When the bikers were calmly planning Mersereau’s elimination, they didn’t know that among them was a police informant.
His name was Dany Kane, and for years he had been walking a deadly tightrope between police and the Hells Angels, filing daily intelligence briefings. His reports reveal the Hells Angels’ most intimate secrets and follow the brutal, cold-blooded expansion of an outlaw biker gang that has grown into the most powerful criminal force in Canada. They show the degree to which police had a detailed knowledge of what was happening inside the Hells Angels as they blasted their way to power.
Rarely has the curtain been pulled back on police intelligence.

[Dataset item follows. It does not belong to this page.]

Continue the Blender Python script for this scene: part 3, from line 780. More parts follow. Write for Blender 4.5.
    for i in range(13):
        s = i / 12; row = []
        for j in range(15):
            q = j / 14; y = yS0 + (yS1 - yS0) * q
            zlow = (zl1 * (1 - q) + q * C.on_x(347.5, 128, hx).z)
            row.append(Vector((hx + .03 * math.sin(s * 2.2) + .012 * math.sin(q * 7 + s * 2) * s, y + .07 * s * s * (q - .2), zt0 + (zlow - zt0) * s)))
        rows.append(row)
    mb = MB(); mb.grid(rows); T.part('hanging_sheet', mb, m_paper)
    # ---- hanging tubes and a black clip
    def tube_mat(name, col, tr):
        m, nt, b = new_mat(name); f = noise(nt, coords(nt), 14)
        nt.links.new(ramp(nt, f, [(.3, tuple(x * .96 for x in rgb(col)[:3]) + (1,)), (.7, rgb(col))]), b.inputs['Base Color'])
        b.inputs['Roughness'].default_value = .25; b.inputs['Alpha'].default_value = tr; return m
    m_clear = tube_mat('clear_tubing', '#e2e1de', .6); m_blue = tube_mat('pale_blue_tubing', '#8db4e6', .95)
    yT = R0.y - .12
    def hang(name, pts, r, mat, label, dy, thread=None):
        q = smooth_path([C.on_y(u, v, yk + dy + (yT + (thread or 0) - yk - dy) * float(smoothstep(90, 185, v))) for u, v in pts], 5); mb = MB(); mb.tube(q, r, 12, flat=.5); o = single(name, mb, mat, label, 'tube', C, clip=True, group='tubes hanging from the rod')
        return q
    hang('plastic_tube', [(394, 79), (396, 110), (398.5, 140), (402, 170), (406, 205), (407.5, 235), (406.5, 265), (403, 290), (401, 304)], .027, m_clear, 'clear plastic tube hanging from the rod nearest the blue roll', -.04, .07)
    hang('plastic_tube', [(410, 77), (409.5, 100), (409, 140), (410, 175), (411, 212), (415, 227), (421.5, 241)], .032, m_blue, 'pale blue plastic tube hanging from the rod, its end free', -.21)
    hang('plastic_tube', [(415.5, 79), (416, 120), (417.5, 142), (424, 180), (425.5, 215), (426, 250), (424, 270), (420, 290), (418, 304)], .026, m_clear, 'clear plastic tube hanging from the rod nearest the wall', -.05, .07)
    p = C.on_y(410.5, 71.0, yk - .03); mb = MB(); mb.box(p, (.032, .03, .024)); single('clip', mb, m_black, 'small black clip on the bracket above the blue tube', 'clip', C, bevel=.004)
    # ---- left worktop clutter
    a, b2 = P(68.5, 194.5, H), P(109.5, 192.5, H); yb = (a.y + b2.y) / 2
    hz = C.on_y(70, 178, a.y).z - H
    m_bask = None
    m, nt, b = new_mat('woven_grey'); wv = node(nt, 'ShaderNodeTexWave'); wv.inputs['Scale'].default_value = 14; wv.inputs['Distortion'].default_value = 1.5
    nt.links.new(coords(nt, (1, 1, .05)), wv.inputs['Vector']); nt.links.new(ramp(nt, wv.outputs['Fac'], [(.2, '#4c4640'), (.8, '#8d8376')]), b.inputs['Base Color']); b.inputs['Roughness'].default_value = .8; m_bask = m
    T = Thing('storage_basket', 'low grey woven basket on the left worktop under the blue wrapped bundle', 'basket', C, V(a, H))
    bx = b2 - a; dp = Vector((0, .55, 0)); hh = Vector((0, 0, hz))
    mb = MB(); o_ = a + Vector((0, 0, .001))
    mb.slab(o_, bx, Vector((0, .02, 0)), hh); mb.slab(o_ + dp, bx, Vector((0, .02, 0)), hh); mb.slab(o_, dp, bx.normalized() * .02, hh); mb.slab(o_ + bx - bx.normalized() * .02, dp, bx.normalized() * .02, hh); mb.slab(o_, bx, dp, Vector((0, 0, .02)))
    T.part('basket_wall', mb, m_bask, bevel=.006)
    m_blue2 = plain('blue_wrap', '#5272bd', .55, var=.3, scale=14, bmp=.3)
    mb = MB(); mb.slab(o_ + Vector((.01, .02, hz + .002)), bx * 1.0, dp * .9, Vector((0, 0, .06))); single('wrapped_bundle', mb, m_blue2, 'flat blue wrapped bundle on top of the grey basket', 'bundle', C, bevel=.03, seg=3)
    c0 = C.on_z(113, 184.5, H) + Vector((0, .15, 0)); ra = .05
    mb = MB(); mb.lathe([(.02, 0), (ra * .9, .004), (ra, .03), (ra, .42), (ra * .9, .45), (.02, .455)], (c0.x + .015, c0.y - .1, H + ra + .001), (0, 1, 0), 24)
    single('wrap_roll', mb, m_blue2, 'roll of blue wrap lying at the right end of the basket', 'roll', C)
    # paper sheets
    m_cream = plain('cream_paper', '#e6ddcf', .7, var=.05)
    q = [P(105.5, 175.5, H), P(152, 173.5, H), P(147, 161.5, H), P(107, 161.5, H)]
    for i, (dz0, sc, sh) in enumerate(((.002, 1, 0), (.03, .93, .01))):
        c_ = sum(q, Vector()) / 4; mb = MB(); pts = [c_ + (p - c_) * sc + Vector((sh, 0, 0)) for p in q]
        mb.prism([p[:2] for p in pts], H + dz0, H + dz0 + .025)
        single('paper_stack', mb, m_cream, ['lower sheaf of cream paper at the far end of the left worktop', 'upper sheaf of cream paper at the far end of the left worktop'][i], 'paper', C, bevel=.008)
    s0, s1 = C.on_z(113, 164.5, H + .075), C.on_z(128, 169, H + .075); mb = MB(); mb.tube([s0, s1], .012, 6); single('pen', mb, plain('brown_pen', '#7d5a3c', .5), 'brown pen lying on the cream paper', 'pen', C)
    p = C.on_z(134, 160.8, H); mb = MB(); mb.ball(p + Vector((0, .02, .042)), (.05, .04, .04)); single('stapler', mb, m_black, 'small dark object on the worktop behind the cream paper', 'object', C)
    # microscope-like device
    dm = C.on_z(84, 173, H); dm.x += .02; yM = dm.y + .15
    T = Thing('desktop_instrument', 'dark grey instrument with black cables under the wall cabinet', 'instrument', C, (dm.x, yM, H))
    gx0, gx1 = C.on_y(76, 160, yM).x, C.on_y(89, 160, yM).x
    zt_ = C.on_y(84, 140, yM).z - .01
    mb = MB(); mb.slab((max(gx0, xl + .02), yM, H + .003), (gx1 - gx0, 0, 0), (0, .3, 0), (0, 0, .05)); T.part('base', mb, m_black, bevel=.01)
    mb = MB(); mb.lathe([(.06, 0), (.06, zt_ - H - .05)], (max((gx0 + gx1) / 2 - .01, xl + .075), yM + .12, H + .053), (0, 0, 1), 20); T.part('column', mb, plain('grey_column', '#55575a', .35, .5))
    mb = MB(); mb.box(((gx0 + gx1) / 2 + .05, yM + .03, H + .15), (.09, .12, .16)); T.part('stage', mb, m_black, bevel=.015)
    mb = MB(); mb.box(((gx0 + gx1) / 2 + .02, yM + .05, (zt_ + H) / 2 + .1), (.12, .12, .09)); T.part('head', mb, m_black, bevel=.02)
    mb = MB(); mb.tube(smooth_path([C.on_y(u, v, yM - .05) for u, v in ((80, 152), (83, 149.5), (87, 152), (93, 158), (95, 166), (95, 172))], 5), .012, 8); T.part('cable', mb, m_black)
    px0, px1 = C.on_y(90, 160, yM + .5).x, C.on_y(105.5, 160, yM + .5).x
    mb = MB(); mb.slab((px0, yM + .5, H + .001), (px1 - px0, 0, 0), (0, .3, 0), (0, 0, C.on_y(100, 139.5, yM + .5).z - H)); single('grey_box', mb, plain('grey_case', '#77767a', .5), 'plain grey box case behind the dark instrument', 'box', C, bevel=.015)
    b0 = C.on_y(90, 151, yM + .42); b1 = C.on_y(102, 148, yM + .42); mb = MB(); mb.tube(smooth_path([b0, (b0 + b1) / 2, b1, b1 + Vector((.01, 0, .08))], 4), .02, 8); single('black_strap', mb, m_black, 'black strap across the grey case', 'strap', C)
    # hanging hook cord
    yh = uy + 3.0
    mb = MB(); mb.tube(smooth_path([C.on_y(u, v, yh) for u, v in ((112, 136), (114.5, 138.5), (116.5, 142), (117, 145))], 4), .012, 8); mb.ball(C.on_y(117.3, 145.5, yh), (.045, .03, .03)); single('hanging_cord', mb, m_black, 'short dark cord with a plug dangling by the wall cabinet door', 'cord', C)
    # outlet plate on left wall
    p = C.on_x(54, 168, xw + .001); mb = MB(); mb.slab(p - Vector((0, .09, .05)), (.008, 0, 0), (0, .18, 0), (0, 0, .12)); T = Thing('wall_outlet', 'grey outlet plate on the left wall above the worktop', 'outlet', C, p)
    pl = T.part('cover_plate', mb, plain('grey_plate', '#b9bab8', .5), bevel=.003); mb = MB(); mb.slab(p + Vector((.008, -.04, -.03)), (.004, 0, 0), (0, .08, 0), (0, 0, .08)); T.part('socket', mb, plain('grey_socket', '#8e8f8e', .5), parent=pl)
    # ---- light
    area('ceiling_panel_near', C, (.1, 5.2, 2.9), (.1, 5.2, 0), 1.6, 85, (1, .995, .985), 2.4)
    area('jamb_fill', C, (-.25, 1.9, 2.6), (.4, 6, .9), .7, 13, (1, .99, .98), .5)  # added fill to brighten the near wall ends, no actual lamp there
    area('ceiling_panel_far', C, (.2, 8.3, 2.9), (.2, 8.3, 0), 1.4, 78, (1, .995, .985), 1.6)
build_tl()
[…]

Rarer still are the opportunities to tell the story of a deep-cover RCMP informant. The RCMP encases its informants in such a high level of secrecy that not even the bosses know their true identities.
The rise to power of leading Hells Angels such as Maurice “Mom” Boucher, David “Wolf” Carroll and Walter “Nurget” Stadnick -- and their ties to their brethren in Nova Scotia, Ontario, Manitoba and British Columbia -- unfolds in thousands of pages of these intelligence reports entered into court records. This book tells the real story behind a small group of bikers who grew so powerful they shook the foundations of our justice system.
And it all revolves around one man who six years before the Mersereau murder made a telephone call to Mountie headquarters.
Sgt. Jean-Pierre Lévesque had been in his third-floor office at RCMP headquarters in Ottawa, riffling through the accordion file folder he had jammed full of photographs of bikers. He had dozens of them. Some were individual shots taken at biker rallies. Lévesque thought that if only one of these bikers would talk, it would break the seal on a world that police -- so far -- had totally failed to penetrate.
Lévesque was the chief analyst for the Criminal Intelligence Service Canada (CISC), an RCMP-led coordinating group of more than a hundred national, regional and local police intelligence officers. It was October 17, 1994, and for several years, CISC had warned of the rising strength of biker gangs, especially the most powerful: the Hells Angels. Across the country, they were eclipsing Asian gangs, the Russian mob and even the traditional Italian Mafia as the top organized crime group.
Lévesque knew the police were losing the war. For years, they had neglected the bikers. Now that they were scrambling to catch up, they had no idea who the real power brokers were, how the organizations worked, how they moved their drugs and how they laundered their profits. Half the time, they didn’t even know for certain who among the growing number of leather-jacketed Harley riders was an outlaw biker and who was not.
To make matters worse, in Quebec, where the bikers were fighting an all-out war, the police were embroiled in scandal, corruption and embarrassing infighting. What’s more, nobody in authority seemed to care. Bombs were going off across the city almost weekly and yet police simply shrugged them off as a “settling of accounts.”
“I’ll tell you honestly, the department didn’t give two shits,” Montreal police Comdr. André Bouchard admitted. “They’re killing each other. I give a hell if some guy pops somebody who just got out of jail? No. We didn’t give a shit.”
Lévesque had recently started Project Spotlight. The idea was to gather as much pure intelligence as possible on the bikers. Maybe then police could better focus their investigations, shake things up a bit and see if they couldn’t scare up a few informers. But other than clipping newspapers and filing police reports, he wasn’t really getting anywhere.
And now here he was again flipping through colour pictures. Oddly, one particular photo always seemed to catch his eye. It was of a ragtag group of bikers, a short-lived Hells Angels puppet club from Belleville, Ontario, who called themselves the Demon Keepers. In the centre, crouching with one knee on the ground, was Dany Kane. His hair was cropped short and neat, his wire-rimmed glasses gave a schoolboyish look to his round face. It was as though the young man from a small village in Quebec couldn’t quite manage the tough, dead-eye biker look.
“He looked so like a librarian with his little glasses,” Lévesque recalled. “For some reason I just kept looking at the guy -- and then suddenly, who phones!”